Any time someone tells you that politicians can regulate prices at the pump…

You can ring the, um, let’s call it the “bullshirt” bell, loud and clear…

Yesterday the head of Chevron stood up in front of a crowd and said just that: Obama can lower gas prices if he wants. This guy must be running for political office somewhere, because the integrity of veracity seems to have completely departed from him. This statement came as part of a whining tirade that included a lot of threats about increased taxation of their industry. Doesn’t matter that their revenues are up 24% in just this last quarter. Yes, that’s right: 24%.

Now, back when I worked as a mechanic in a gas station, one of the Reps from the oil company came through and gave us a chat on what really regulates pump prices.

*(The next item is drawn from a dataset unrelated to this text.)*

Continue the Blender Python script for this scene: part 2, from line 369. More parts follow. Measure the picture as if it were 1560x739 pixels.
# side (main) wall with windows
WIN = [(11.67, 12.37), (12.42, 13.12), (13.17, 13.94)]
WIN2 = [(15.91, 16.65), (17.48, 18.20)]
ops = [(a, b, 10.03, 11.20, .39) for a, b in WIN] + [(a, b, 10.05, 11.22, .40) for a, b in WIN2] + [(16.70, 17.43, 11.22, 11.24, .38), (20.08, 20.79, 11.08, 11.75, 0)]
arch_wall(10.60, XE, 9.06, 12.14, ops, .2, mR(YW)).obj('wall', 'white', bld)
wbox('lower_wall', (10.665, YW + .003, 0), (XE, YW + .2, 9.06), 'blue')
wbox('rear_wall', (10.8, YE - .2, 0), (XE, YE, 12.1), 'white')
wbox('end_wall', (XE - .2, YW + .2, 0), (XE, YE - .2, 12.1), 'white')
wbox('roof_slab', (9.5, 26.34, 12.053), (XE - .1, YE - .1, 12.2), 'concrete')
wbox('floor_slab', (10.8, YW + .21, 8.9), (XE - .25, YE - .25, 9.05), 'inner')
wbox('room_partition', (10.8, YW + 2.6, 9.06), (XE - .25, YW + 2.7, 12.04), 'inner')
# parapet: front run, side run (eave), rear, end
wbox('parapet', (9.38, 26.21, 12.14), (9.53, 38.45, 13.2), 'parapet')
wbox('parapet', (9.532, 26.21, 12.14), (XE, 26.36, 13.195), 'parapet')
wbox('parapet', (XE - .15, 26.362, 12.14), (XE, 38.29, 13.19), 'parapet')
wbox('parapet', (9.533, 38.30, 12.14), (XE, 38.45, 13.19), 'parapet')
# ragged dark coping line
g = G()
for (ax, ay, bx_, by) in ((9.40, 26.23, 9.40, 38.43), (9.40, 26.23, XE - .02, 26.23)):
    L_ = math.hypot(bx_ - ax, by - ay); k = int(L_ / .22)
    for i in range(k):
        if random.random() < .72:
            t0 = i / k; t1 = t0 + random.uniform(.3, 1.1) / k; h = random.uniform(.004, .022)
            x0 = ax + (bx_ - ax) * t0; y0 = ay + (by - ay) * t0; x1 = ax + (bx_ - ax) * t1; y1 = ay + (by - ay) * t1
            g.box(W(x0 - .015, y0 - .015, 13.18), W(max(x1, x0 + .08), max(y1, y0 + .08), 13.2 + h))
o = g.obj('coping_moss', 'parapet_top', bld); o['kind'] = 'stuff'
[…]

Short version: It isn’t politicians, it’s the oil companies. This is by their own admission.

The motor fuel market is supply-and-demand, and by tightening supply, continuing high demand creates a justifiable rise in pump prices. Right now, we have a tight situation in our local area because of the big refinery fire up in Anacortes. That sucker’s going to be offline for a year or more. Motor fuel for our area now has to come from – get this – Singapore. So gas prices are going to spike for a while, and yep, they already have. Nationally, the average price is supposed to be $3.80, but our prices are generally $4.05.

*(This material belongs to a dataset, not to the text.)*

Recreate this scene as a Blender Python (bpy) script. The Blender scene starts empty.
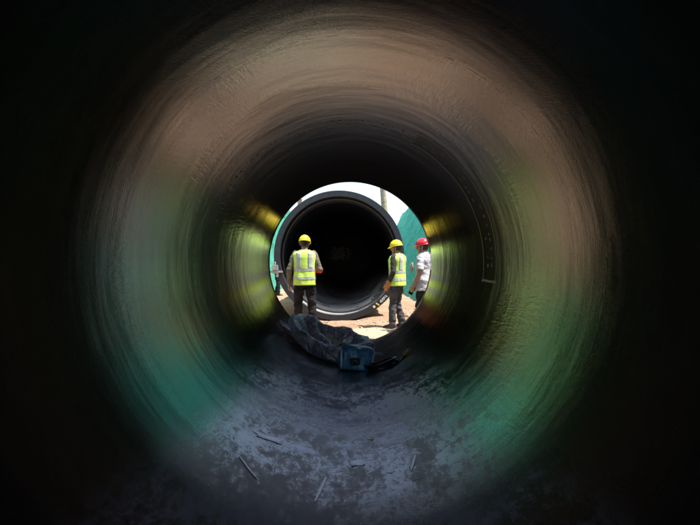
import bpy, bmesh, math, random
from mathutils import Vector, Matrix, noise
random.seed(7)
PI = math.pi
S = bpy.context.scene
COL = S.collection

# ------------------------------------------------------------------ helpers
def V(*a): return Vector(a)

class MB:
    """collects shapes, links them as one mesh object"""
    def __init__(s): s.v = []; s.f = []; s.m = []
    def add(s, vs, fs, mi=0):
        o = len(s.v); s.v += [Vector(p) for p in vs]
        s.f += [tuple(i + o for i in f) for f in fs]; s.m += [mi] * len(fs)
    def loft(s, rings, cap0=True, cap1=True, mi=0, closed=True):
        n = len(rings[0]); vs = [p for r in rings for p in r]; fs = []
        for k in range(len(rings) - 1):
            for i in range(n if closed else n - 1):
                j = (i + 1) % n
                fs.append((k*n + i, k*n + j, (k+1)*n + j, (k+1)*n + i))
        if cap0: fs.append(tuple(range(n - 1, -1, -1)))
        if cap1: fs.append(tuple((len(rings)-1)*n + i for i in range(n)))
        s.add(vs, fs, mi)
    def tube(s, pts, rad, seg=12, flat=1.0, side=None, mi=0, round_ends=True):
        """swept tube; flat scales thickness along the frame's second axis"""
        pts = [Vector(p) for p in pts]
        if not isinstance(rad, (list, tuple)): rad = [rad] * len(pts)
        rad = list(rad)
        if round_ends:
            d0 = (pts[0] - pts[1]).normalized(); d1 = (pts[-1] - pts[-2]).normalized()
            a, b = pts[0], pts[-1]; ra, rb = rad[0], rad[-1]
            pts = [a + d0*ra*.95, a + d0*ra*.7] + pts + [b + d1*rb*.7, b + d1*rb*.95]
            rad = [ra*.3, ra*.72] + rad + [rb*.72, rb*.3]
        rings = []; prev = None
        for i, p in enumerate(pts):
            t = (pts[min(i+1, len(pts)-1)] - pts[max(i-1, 0)]).normalized()
            if prev is None:
                u = Vector(side) if side is not None else (Vector((1, 0, 0)) if abs(t.x) < .8 else Vector((0, 1, 0)))
            else: u = prev
            u = (u - t * u.dot(t)).normalized(); w = t.cross(u); prev = u
            rings.append([p + u*math.cos(2*PI*k/seg)*rad[i] + w*math.sin(2*PI*k/seg)*rad[i]*flat for k in range(seg)])
        s.loft(rings, mi=mi)
    def box(s, c, d, rot=None, bev=0.0, mi=0):
        bm = bmesh.new(); bmesh.ops.create_cube(bm, size=1)
        for v in bm.verts: v.co = Vector((v.co.x*d[0], v.co.y*d[1], v.co.z*d[2]))
        if bev: bmesh.ops.bevel(bm, geom=bm.edges[:], offset=bev, segments=2, affect='EDGES')
        M = Matrix.Translation(c) @ (rot.to_4x4() if rot else Matrix())
        bm.transform(M); bm.verts.index_update()
        s.add([v.co.copy() for v in bm.verts], [[v.index for v in f.verts] for f in bm.faces], mi); bm.free()
    def ball(s, c, r, seg=16, rings=10, mi=0):
        c = Vector(c); R = []
        if not isinstance(r, (list, tuple)): r = (r, r, r)
        for k in range(rings + 1):
            th = PI * min(max(k / rings, .03), .97)
            R.append([c + Vector((r[0]*math.sin(th)*math.cos(2*PI*i/seg), r[1]*math.sin(th)*math.sin(2*PI*i/seg), -r[2]*math.cos(th))) for i in range(seg)])
        s.loft(R, mi=mi)
    def build(s, name, mats, parent=None, smooth=True, fix=True):
        me = bpy.data.meshes.new(name); me.from_pydata(s.v, [], s.f)
        if not isinstance(mats, (list, tuple)): mats = [mats]
        for m in mats: me.materials.append(m)
        for p, mi in zip(me.polygons, s.m): p.material_index = mi; p.use_smooth = smooth
        if fix:
            bm = bmesh.new(); bm.from_mesh(me); bmesh.ops.recalc_face_normals(bm, faces=bm.faces[:]); bm.to_mesh(me); bm.free()
        if smooth: me.set_sharp_from_angle(angle=math.radians(38))
        o = bpy.data.objects.new(name, me); COL.objects.link(o)
        if parent: o.parent = parent
        return o
    def remeshed(s, name, mats, parent=None, voxel=.008, smooth_it=3, wrinkle=None):
        """fuse everything collected into one continuous skin"""
        t = s.build('tmp', [])
        m = t.modifiers.new('r', 'REMESH'); m.mode = 'VOXEL'; m.voxel_size = voxel
        if smooth_it:
            sm = t.modifiers.new('s', 'SMOOTH'); sm.factor = .5; sm.iterations = smooth_it
        bpy.context.view_layer.update()
        dg = bpy.context.evaluated_depsgraph_get()
        me = bpy.data.meshes.new_from_object(t.evaluated_get(dg), depsgraph=dg)
        old = t.data; bpy.data.objects.remove(t); bpy.data.meshes.remove(old)
        me.name = name; me.materials.clear()
        if not isinstance(mats, (list, tuple)): mats = [mats]
        for x in mats: me.materials.append(x)
        for p in me.polygons: p.use_smooth = True
        if wrinkle: wrinkles(me, *wrinkle)
        o = bpy.data.objects.new(name, me); COL.objects.link(o)
        if parent: o.parent = parent
        return o

def wrinkles(me, amp, sx, sz, seed=0):
    off = Vector((seed*3.1, seed*1.7, seed*2.3)); co = []
    for v in me.vertices:
        p = v.co
        n = noise.noise(Vector((p.x*sx, p.y*sx, p.z*sz + p.x*5)) + off) + .5*noise.noise(Vector((p.x*sx*2.1, p.y*sx*2.1, p.z*sz*2 - p.y*7)) + off)
        co.append(p + v.normal * n * amp)
    for v, c in zip(me.vertices, co): v.co = c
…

But here are some interesting behind-the-scenes facts that are scaring the pants off the big oil companies. The Seaway Pipeline owners want to reverse the flow of their pipeline from the current direction (Gulf to Central US). This means that less-expensive product will suddenly be available for worldwide shipment. So you can guess already that phalanxes of lawyers are already being mobilized to fight this move.

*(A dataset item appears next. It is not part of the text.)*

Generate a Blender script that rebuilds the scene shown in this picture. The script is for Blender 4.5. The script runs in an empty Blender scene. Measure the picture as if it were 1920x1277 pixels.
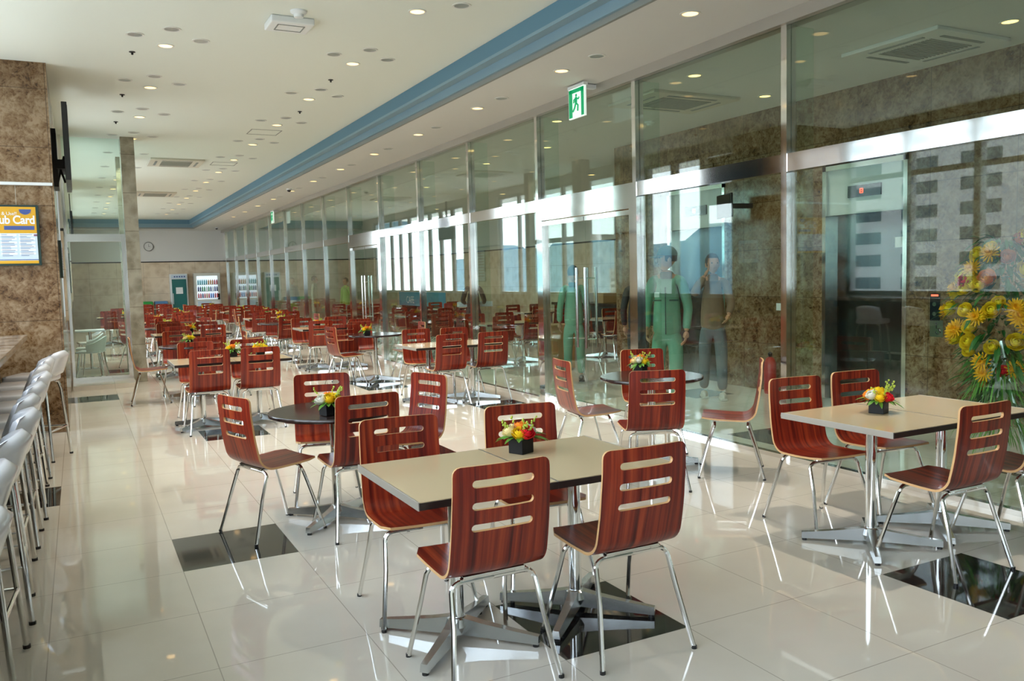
import bpy, bmesh, math, random
from mathutils import Vector, Matrix
from math import sin, cos, pi, radians, sqrt
SC = bpy.context.scene
C = SC.collection
random.seed(7)

# ---------------------------------------------------------------- camera
f_px, cx, cy, EYE = 1568.0, 960.0, 638.5, 1.55
vy = Vector((145 - cx, -(537 - cy), -f_px)).normalized()
vx = Vector((3990 - cx, -(441 - cy), -f_px))
vx = (vx - vy * vx.dot(vy)).normalized()
vz = vx.cross(vy)
cd = bpy.data.cameras.new('camera'); cam = bpy.data.objects.new('camera', cd); C.objects.link(cam)
m3 = Matrix((vx, vy, vz))
cam.matrix_world = Matrix.Translation((0, 0, EYE)) @ m3.to_4x4()
cd.sensor_width = 36; cd.lens = f_px / 1920 * 36; cd.clip_start = .05; cd.clip_end = 2000
SC.camera = cam

# ---------------------------------------------------------------- sky, daylight, exposure
w = bpy.data.worlds.new('World'); SC.world = w; w.use_nodes = True
nt = w.node_tree; nt.nodes.clear()
wo = nt.nodes.new('ShaderNodeOutputWorld'); bg = nt.nodes.new('ShaderNodeBackground')
tc = nt.nodes.new('ShaderNodeTexCoord'); sx = nt.nodes.new('ShaderNodeSeparateXYZ')
cr = nt.nodes.new('ShaderNodeValToRGB'); nz = nt.nodes.new('ShaderNodeTexNoise'); mx = nt.nodes.new('ShaderNodeMixRGB')
cr.color_ramp.elements[0].position = .0; cr.color_ramp.elements[0].color = (.80, .88, .95, 1)
cr.color_ramp.elements[1].position = .5; cr.color_ramp.elements[1].color = (.50, .70, .95, 1)
nz.inputs['Scale'].default_value = 2.5; nz.inputs['Detail'].default_value = 5
mx.inputs[2].default_value = (.95, .97, 1, 1)
nt.links.new(tc.outputs['Generated'], sx.inputs[0]); nt.links.new(sx.outputs['Z'], cr.inputs[0])
nt.links.new(tc.outputs['Generated'], nz.inputs['Vector'])
nt.links.new(cr.outputs[0], mx.inputs[1]); nt.links.new(nz.outputs['Fac'], mx.inputs[0])
nt.links.new(mx.outputs[0], bg.inputs[0]); bg.inputs[1].default_value = 5.8
nt.links.new(bg.outputs[0], wo.inputs[0])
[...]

Stocks right now in Cushing, Oklahoma, are roughly 38 million barrels, the highest in about a year and a half. So don’t let any candidate for any office tell you that we need to get more crude oil on hand, and doing that is the solution to all our problems.

Moving crude by pipeline is fairly safe, and really, really, I mean REALLY cheap. It’s on the order of $1.10 a barrel, whereas by train is about $5 per barrel, and by truck an astonishing $24 per barrel. The Seaway pipeline can move about 375,000 barrels a day.

This will be interesting to watch what happens with this story. If we see it covered at all.

But in the meantime, don’t let anyone fool you by saying that Government regulates pump prices.